Expense savings tip: With a variety of solution providers and technology in the market, ensure you match your requirement to the solution's capabilities before you invest in the same. From implementation to change management and ultimately adoption, companies can negotiate prices across all stages in return for promised growth percentages and referrals.
Taxes and fees
Government taxes, licenses, legal fees, and other regulatory expenses that are necessary to set your business up and keep it running will fall under these expenses. Taxes and fees are necessary expenses for every business and cannot be avoided. Ensuring timely and correct payments allows businesses to avoid late fees and surcharges.
Miscellaneous
All other expenses companies must incur based on the nature of their businesses, which do not come under the above expenses, are often included here.

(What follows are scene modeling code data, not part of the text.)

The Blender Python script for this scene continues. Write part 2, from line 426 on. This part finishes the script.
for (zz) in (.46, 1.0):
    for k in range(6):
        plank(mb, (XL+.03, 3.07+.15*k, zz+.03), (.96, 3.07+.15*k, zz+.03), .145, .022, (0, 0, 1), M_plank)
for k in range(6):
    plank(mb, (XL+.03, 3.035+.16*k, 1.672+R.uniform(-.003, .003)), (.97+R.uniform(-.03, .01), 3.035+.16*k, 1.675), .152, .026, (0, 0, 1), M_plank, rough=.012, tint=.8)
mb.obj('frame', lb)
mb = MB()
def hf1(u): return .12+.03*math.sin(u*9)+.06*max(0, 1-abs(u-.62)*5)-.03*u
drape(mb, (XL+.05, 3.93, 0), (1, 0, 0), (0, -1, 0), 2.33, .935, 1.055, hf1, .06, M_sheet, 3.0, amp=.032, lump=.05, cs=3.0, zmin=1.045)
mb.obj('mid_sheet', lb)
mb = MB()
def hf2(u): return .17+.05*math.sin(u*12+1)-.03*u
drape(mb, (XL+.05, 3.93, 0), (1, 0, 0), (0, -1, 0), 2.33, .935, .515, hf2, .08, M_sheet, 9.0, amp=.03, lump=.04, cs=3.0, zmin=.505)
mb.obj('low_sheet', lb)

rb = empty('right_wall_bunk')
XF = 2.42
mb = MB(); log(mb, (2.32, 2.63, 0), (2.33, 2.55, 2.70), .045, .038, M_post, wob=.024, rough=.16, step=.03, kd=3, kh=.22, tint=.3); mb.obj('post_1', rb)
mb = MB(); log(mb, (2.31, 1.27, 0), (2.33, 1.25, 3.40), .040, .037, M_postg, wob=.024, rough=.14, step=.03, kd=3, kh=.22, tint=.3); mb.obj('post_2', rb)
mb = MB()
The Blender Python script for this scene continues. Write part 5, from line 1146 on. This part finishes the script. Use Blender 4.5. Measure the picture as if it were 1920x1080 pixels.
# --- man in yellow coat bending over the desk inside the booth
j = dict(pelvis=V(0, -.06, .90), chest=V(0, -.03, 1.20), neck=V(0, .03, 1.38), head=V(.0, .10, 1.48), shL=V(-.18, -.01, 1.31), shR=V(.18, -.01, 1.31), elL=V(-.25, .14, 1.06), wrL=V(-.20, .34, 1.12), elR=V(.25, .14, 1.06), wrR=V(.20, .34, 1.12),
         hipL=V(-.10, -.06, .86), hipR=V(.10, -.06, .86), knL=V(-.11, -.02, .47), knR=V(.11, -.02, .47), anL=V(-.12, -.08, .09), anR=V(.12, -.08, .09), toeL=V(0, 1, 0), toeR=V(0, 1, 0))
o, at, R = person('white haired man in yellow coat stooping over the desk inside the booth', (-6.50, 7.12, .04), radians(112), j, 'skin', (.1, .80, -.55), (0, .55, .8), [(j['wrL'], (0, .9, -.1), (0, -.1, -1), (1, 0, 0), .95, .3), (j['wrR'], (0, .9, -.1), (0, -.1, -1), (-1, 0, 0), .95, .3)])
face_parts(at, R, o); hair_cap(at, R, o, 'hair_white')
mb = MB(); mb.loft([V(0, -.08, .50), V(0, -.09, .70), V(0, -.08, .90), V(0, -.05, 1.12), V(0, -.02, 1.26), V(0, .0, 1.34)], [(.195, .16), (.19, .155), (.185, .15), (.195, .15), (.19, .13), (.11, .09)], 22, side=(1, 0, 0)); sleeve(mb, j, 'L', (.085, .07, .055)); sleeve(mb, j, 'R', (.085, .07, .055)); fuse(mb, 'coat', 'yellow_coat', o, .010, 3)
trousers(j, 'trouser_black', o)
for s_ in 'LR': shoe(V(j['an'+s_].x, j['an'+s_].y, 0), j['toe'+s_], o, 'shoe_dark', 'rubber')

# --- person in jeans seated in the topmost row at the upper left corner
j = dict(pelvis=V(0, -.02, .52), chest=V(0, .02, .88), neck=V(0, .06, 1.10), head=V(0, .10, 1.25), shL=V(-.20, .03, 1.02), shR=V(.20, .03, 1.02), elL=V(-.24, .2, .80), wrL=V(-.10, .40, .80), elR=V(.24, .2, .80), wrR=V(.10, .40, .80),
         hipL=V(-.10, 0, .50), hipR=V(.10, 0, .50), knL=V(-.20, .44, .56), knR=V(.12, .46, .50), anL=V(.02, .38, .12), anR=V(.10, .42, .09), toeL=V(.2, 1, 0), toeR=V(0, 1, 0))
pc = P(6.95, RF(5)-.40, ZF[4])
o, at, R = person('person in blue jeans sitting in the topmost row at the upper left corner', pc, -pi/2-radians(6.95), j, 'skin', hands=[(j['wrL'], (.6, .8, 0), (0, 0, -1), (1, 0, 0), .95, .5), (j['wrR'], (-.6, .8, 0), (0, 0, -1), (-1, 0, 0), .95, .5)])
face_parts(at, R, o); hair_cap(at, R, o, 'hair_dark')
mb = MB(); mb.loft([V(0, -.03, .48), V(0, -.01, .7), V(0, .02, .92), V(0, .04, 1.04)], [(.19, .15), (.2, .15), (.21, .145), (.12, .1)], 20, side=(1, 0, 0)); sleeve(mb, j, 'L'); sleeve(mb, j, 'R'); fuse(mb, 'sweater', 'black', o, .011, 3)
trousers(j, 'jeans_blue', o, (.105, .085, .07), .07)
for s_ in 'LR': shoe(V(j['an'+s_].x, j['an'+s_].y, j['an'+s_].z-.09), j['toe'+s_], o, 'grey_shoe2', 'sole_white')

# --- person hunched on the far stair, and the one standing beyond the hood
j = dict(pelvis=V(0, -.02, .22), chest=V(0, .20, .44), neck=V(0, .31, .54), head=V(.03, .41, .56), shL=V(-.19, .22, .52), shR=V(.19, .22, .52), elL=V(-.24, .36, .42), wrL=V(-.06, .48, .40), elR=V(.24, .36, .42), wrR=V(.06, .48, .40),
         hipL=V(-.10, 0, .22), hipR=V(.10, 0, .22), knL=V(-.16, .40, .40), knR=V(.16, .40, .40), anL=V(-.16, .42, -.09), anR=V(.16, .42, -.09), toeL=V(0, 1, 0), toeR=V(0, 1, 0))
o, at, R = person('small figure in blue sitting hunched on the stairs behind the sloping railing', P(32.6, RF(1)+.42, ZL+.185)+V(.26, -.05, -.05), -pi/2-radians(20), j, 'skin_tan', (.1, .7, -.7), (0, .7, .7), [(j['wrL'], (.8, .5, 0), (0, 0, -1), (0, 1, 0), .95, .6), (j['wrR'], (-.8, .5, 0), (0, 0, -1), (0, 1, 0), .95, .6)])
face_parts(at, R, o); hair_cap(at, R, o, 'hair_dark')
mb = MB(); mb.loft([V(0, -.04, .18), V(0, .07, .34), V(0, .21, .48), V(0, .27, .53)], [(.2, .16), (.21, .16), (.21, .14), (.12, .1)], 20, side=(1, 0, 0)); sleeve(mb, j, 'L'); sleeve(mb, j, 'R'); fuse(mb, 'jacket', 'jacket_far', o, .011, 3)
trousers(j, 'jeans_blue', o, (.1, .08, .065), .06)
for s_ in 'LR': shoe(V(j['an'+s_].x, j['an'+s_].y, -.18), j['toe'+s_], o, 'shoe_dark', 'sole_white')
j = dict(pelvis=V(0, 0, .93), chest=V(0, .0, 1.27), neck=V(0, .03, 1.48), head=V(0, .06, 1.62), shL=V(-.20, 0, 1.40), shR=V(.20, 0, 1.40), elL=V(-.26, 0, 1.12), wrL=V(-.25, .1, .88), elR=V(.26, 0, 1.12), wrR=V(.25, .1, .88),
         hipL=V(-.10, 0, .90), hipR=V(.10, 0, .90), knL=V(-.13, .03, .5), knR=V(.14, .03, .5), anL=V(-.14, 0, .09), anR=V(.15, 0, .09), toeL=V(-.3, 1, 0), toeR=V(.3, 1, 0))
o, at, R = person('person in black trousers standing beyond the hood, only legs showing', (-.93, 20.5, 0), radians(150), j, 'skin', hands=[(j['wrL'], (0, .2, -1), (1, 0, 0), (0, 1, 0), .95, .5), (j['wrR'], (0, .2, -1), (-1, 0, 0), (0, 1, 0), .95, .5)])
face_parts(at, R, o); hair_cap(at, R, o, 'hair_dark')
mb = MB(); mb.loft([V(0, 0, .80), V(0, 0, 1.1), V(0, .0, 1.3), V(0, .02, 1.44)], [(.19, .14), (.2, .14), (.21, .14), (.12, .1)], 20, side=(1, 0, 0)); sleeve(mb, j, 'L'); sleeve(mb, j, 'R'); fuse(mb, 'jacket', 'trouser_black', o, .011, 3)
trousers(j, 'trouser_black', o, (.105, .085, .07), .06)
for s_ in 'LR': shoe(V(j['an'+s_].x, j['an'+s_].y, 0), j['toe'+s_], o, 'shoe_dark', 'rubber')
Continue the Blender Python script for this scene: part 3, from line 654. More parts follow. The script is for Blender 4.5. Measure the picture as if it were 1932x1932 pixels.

These expenses are often a small percentage of a company's business expenses.
Expense savings tip: Identify recurring expenses in this category and re-categorize them to ensure better visibility and control for the same.
Best practices for managing business expenses
- Expense policy: A business expense policy with custom limits on each business expense category, communicated to the respective departments handling these expenses, will help businesses keep the spend within budget and apply controls before the spend occurs.
- Cards: Corporate cards, P cards, T&E cards, vendor cards, virtual cards, and more are some of the options available in the market for specific spend management. These cards are often built-in with spend control options to ensure users do not overspend. These category-specific cards are an easy solution for absolute visibility and control.
- Expense management software: An expense management software that can handle all card expenses, employee expenses, and purchase expenses incurred by the company will help ease, optimize, and analyze expense management processes for better results.
- Analytic reports: Reports that showcase expenses at individual category levels and overall expenses at strategic levels help businesses keep tabs on how budgets are being utilized and what changes need to be done to ensure savings objectives are fulfilled.
- Audits and compliance: Automate audits and compliance policies across all expenses incurred across the business. Specifically, petty cash expenses and employee expenses that happen at individual levels are often overlooked, making them vulnerable to overspending. Automating audits at the time of expense submissions ensures employees are aware of the policy requirements and control expenses based on the same.
Conclusion
Wrapping up, business expense categories play a crucial role as they help businesses not only streamline their expense management process but also help save money. Identify expense categories that are relevant to your business and set up automation processes for approvals, analytics, policy enforcement, and audits to ensure your business expenses always stay within budget. Check out cloud software platforms such as Zoho Expense that can help automate these processes while allowing businesses to scale and implement faster with varying pricing plans and an easy-to-use interface.
Frequently asked questions
What are business expense categories, and why are they important?
Business expense categories refer to the logical groupings of all expenses incurred by businesses for their operation. Expense categories help businesses track their spending, identify leaks, correct errors, file taxes, comply with government regulations, and help build budgets and forecast strategies for better finance management.
What is the difference between a business expense and a personal expense?
Business expenses are expenses incurred specifically to aid business operations, ensure business continuity, or generate revenue. A personal expense, on the other hand, is a purchase for personal use and does not have any direct relation to business activities. In situations where expenses are incurred for personal and business reasons together, one must calculate the portion of the expense that was incurred specifically for business use to be added to your business expenses.
What is the difference between direct and indirect expenses?
While direct expenses are costs incurred towards the production or creation of a specific product or service, indirect expenses are incurred as supporting expenses to ensure revenue and continuity. Cost of goods sold, raw materials, and machinery are some examples of direct expenses. Sales salaries, marketing and advertising, and administrative expenses are some examples of indirect expenses.
What is the difference between fixed and variable expenses?
Fixed expenses, as the name suggests, are fixed amount expenditures that are incurred by businesses, often recurring in nature. Rent, insurance premiums, loan payments, and the like are some examples of fixed expenses.
Variable expenses, on the other hand, fluctuate depending on different criteria such as manufacturing quantities, sales, usage, and more. Raw materials, logistics costs, utilities, and more are some examples of variable expenses.
Are all business expenses tax deductible?
No, not all business expenses are tax deductible. The IRS has specific rules about which expenses are deductible and which are not.
According to the IRS, to be deductible, a business expense must be both ordinary and necessary. An ordinary expense is one that is common and accepted in your industry. A necessary expense is one that is helpful and appropriate for your trade or business. Although, the IRS also has limitations and prohibitions on certain sets of business expenses that may be non-deductible or partially deductible.